We’re going to replace meetings – even Zoom meetings – with a metaverse? I don’t buy it
Fadell was an early backer of Impossible Foods, the plant-based food business. And he has a stake in Universal Hydrogen, which aims to make carbon-free flights common. But, unsurprisingly, he is most animated about a hardware company.
Menlo Micro’s product, the Ideal Switch, is billed as the biggest advance in 100 years in relays – switches that turn circuits on and off and are at the heart of many electronic devices.
Of course, Fadell has a story to illustrate its energy-saving potential: “In India, 6 to 8 per cent of all electrical consumption goes to ceiling fans – 6 to 8 per cent! With this one switch, if we add it into the control box, we now cut that down to 3 to 4 per cent.”

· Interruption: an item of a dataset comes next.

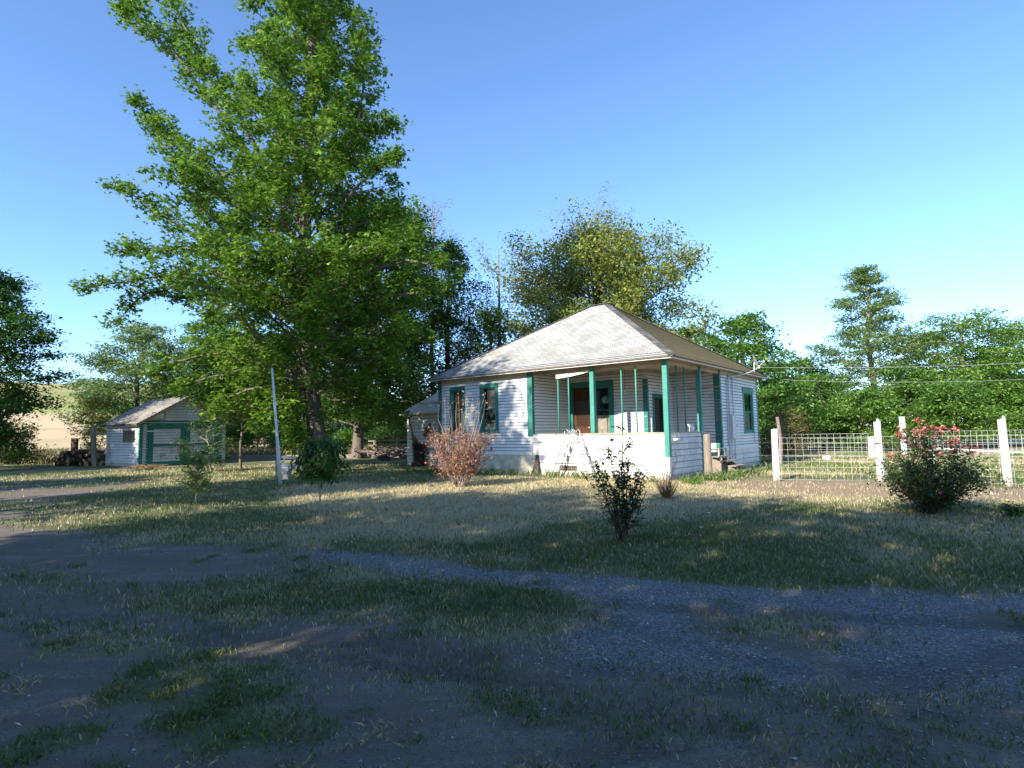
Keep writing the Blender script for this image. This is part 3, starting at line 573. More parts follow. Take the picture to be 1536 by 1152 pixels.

His message is one of typical Silicon Valley techno-utopianism: we can do this, and it doesn’t have to hurt. “We don’t have to live in a different way. Let’s go after the inefficiencies that we have – I couldn’t be more excited about the future.”
A cynic might say that trying to achieve net zero emissions painlessly is naïve. But Tony Fadell’s career has been all about telling convincing stories about products that went on to improve our lives. Maybe he can pull off the same trick again.